China Forbes, grupta şarkı söyleyen kadın. Yazdığı şarkıların çoğu birtakım partilerde tanıştığı birtakım adamların telefon numarasını almaları ve sonra aramamalarıyla ilgili. Yani ne yalan söyliyim çok da güzel bir kadın değil bu China. Sempatik belki. Ben içkinin etkisiyle adamların biraz daha atılgan olabildiklerini görmüş bir insan olarak çok şaşırmadım bu duruma. Ama arasalarmış o güzel şarkılar olmayacakmış belki de. Zaten belki bu kız çok güzel olsaydı şarkı yazmazdı. Ya da çok güzel ve çok güzel şarkı yazıyor olsaydı, ne biliym mutsuz falan olurdu. Ya da huysuz. Ya da ukala. Doğa bir yolunu buluyor.

Borazan (ya da herneyse) çalan tüm adamlar bu kadar karizmatik olmak zorunda mı? Stingin trumpetçisi de çok yakışıklı ve karizmatik bir adamdı. Borazan da gerçekten çok anlatımcı birşey. Fena halde ses derinliği ve ses genişliği var. Ayrıca akustik wahwah ya da diğer efektler çok güzel çalışıyor. İnsan nefesinin ürettiği ses başka oluyor. Gerçi adamlar gayet rahattılar. Yanlış çaldıkları yerlerde yeniden başlıyorlar. Piyanist ve borazancı yaptılar bunu. Biraz şaşırdım. Mesela Mehmet Okonşar ya da Gülsin Onay dinlerken hata yapıcaklar mı acaba diye düşünemezdim bile. En hızlı en zor parçalarda bile notaları buldozer gibi eziyor bu insanlar. Belki kültürsel farklılıktandır. Zaten kültürel farklılık hat safhada. Yani bu grubun içinde olmayan ülke yok. Japonundan fransızına, italyanından latin amerikalısına hepsinden mevcut. Geyşa için yazılmış şarkıdan sonra Rusyada geçen şarkı çaldılar. Yine iyi tutturmuşlar bence. Bence bu insanların hepsinin birleşip bütünlüklü bir müzik üretmeleri gerçekten zormuş. Başarmışlar bir ölçüde.

Monday, February 13, 2006

İçimdeki Eric Cartman

İnsanlara üniversitede öğrettikleri en önemli şey sanırım bir sorunu çözmekte izleyeceğimiz yolu bulmak. Hocalar o yolu bulmamızı sağladılar hep. Ama hiçbir zaman çözümü direk vermediler. (Zaten bizim bölümlerde çözümden sözetmek pek güç). Bu bizi garip bir şekilde eğitmiş. Ben bir sorunla karşılaştığım zaman nasıl çözmem gerektiğini araştırıp buluyorum ve sonra bunu uygulayarak istediğim sonuca ulaşıyorum.

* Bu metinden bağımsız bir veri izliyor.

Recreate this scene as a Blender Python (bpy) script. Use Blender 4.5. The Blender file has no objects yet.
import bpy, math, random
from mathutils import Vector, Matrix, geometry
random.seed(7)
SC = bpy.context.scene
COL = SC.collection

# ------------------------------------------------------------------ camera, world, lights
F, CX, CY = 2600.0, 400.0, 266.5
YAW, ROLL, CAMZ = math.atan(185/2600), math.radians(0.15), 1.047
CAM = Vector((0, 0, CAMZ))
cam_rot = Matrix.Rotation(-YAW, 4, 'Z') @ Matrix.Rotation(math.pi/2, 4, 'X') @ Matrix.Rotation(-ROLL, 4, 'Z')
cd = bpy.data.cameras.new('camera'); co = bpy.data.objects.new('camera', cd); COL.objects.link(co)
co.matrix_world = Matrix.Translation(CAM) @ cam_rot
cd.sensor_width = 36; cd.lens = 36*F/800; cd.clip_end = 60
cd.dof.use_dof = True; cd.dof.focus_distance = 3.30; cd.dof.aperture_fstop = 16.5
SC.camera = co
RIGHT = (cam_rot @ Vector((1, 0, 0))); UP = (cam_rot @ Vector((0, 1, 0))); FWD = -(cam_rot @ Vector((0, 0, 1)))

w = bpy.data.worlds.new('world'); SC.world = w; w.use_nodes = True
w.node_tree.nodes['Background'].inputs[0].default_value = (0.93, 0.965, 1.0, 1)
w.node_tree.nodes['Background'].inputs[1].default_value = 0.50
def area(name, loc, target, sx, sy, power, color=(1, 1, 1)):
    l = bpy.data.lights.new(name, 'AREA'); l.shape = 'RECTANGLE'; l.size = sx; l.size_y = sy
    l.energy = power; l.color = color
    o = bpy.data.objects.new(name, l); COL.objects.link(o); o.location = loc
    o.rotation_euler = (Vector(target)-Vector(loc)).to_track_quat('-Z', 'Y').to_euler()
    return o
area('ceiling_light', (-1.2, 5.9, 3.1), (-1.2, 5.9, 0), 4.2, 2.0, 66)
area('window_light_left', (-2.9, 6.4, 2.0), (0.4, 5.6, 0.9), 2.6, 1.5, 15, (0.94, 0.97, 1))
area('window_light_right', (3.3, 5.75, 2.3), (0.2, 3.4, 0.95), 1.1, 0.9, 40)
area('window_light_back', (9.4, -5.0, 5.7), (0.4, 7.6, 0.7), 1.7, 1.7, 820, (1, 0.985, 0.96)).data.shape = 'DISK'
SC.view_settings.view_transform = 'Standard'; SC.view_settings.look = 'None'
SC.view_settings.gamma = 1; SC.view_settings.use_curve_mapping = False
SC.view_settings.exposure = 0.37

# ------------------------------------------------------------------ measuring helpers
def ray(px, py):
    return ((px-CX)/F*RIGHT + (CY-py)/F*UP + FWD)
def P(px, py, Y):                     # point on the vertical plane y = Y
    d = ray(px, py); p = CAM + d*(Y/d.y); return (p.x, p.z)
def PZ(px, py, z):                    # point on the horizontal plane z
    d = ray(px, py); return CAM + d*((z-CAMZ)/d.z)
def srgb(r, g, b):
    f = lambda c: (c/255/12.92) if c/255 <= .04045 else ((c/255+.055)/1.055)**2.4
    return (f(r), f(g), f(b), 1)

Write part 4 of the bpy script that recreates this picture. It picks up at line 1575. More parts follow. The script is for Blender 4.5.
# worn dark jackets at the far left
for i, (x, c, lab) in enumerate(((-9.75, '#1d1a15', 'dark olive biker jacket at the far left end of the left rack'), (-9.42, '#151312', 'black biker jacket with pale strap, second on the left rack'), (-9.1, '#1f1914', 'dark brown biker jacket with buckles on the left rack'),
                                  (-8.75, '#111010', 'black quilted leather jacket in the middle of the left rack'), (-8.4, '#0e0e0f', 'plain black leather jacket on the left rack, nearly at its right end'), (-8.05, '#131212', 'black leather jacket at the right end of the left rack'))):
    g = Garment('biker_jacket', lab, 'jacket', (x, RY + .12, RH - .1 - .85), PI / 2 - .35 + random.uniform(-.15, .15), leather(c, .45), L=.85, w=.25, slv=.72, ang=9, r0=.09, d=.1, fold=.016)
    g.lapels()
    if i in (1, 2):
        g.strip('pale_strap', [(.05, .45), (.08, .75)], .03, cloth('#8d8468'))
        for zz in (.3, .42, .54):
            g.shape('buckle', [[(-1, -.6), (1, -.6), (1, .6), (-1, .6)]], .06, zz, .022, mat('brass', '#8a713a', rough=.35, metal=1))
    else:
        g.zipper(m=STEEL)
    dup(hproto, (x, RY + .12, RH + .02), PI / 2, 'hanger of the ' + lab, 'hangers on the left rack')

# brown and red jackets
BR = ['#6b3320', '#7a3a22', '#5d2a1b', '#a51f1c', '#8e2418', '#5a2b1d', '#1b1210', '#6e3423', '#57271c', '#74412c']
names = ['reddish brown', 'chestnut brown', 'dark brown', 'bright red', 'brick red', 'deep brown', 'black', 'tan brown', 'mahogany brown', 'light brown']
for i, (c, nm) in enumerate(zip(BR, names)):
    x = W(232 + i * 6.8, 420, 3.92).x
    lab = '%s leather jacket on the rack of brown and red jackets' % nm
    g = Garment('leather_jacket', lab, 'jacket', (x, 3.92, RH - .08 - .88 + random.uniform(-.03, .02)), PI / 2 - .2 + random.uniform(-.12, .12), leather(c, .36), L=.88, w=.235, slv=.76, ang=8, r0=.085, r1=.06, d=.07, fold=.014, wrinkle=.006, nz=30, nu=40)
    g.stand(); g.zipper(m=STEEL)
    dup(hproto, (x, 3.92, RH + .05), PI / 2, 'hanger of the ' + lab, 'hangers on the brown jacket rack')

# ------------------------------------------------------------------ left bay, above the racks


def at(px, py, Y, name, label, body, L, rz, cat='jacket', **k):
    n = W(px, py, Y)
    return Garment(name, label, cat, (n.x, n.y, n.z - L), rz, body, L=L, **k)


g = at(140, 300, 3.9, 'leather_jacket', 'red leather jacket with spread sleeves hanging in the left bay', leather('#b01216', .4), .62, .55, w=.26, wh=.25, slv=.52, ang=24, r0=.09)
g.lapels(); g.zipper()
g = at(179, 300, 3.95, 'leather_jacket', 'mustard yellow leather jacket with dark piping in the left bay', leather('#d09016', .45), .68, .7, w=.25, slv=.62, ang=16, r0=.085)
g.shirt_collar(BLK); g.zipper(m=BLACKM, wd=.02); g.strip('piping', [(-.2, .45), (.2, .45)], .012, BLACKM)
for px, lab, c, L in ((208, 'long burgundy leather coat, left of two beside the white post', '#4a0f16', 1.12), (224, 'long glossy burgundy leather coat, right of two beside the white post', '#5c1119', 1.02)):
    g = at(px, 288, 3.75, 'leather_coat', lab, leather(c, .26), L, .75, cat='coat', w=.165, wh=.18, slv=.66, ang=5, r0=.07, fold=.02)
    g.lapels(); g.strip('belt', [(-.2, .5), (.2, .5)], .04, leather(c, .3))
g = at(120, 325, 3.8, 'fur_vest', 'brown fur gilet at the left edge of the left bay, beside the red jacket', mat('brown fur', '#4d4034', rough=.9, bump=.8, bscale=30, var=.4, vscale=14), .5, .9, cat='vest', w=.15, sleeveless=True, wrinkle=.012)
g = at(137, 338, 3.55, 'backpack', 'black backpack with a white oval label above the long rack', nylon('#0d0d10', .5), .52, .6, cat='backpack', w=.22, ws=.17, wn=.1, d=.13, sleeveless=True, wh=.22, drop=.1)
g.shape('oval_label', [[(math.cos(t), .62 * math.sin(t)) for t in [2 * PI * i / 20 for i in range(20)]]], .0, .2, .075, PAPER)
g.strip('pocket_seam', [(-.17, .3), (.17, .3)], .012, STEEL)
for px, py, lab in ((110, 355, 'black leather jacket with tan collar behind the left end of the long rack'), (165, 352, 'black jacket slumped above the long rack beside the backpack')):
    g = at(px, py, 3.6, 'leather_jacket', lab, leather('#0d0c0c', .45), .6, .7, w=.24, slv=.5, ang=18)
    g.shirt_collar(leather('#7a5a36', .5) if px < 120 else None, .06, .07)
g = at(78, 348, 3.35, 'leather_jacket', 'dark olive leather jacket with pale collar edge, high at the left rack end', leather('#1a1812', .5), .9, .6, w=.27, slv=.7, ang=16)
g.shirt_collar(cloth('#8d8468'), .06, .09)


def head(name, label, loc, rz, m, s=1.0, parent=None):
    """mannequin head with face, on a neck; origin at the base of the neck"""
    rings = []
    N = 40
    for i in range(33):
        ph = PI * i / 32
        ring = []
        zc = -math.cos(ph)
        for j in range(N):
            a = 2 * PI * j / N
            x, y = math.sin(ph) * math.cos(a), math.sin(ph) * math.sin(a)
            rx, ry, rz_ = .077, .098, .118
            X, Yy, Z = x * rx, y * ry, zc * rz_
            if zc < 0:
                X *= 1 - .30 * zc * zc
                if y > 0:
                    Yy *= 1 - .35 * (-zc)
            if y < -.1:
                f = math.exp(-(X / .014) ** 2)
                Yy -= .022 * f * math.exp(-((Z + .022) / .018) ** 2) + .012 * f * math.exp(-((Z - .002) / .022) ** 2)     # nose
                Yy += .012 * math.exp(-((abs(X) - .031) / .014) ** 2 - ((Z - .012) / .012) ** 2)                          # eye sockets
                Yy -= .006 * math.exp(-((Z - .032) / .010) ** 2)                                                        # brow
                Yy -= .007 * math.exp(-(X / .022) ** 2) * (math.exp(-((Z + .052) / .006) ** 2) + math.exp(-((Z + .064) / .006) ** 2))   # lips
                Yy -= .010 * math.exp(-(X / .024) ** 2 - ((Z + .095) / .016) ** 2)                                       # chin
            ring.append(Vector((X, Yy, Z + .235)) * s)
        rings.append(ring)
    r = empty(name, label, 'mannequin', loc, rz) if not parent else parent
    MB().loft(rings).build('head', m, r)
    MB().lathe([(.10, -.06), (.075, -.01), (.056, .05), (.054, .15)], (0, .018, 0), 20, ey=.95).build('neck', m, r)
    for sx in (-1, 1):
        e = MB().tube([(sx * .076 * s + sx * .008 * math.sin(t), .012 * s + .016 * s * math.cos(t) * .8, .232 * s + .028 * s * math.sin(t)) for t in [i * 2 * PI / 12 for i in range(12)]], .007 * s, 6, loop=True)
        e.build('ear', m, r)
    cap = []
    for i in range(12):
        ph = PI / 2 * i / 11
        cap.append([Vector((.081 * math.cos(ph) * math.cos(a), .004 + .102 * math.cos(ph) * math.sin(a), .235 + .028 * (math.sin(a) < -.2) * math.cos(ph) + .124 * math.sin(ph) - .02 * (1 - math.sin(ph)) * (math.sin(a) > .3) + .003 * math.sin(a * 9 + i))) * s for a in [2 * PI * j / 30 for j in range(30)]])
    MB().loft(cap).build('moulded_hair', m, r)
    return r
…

Sınıftaki adamlardan biri istediği sonuçları alamıyordu. Benden yardım istedi. Dedim ki benim yaptığım sisteme bak. Oradan kendine uyarla. Sana göstereyim ne nasıl çalışıyor. Biraz gösterdim. Ama adam başka birşey istiyor. Kendisi çok tembel olduğu için benim alternatif birşeyleri araştırıp, sorunu çözüp ona öğretmemi istedi. Ben de işim gücüm var kardeşim senle mi uğraşcam dedim doğal olarak. Öyle kapandı.

Sonra adam gidip öğrenci işleriyle falan konuşmuş ve benim özel öğretmeni olmamı istedi. Bu durumda saat başına bana para vericekler. Adam okula 2 para vericek okul bana 1 para vericek. Bu adam fakir bu arada. Sonra ben bir düşüniym dedim.

Yani bu mudur? İnsan arkadaşına bunu yapar mı? Hiç hayatımda yapmadığım şey. Bizde birinin yardıma ihtiyacı oldu mu herkez seferber olur. Maketin düğmesi mi yetişmedi, alırız elimize zımparayı... Ama insanlar tembellik yapacaklarsa yardım istemezler. Çabalayıp da zamana sıkışmışsan istersin yardım. Arkadaşın çalışırken sen yaymazsın. Bizde herşey ortaktır. Kartonlar, boyalar, makas (Özge sağolsun 2 yıl makasını kullanmışımdır) ve hatta 1. ve 2. sınıflarda zaman da ortaktı. Beraber uyuyup büyüdük stüdyolarda. Şimdi ilk defa bu adam para vererek ona öğretmenlik yapmamı istiyor. Hakaret gibi bişey. Ama adama da demedim biz böyle yetişmedik diye. Baktım burda işler böyle yürüyor. Hintli de dedi ki ilerde çok işine yarar, bir takım legal avantajları var. Ama dedim ki bizde böyle yürümez işler. O da dedi ki "bizde de böyle yürümez, ama bunlar gavur. sen ben birbirimizi kollarız. ama bunların tuzu kuru". Kabul ettim. Haftada bir iki saat. İşlerimi aksatmicak şekilde...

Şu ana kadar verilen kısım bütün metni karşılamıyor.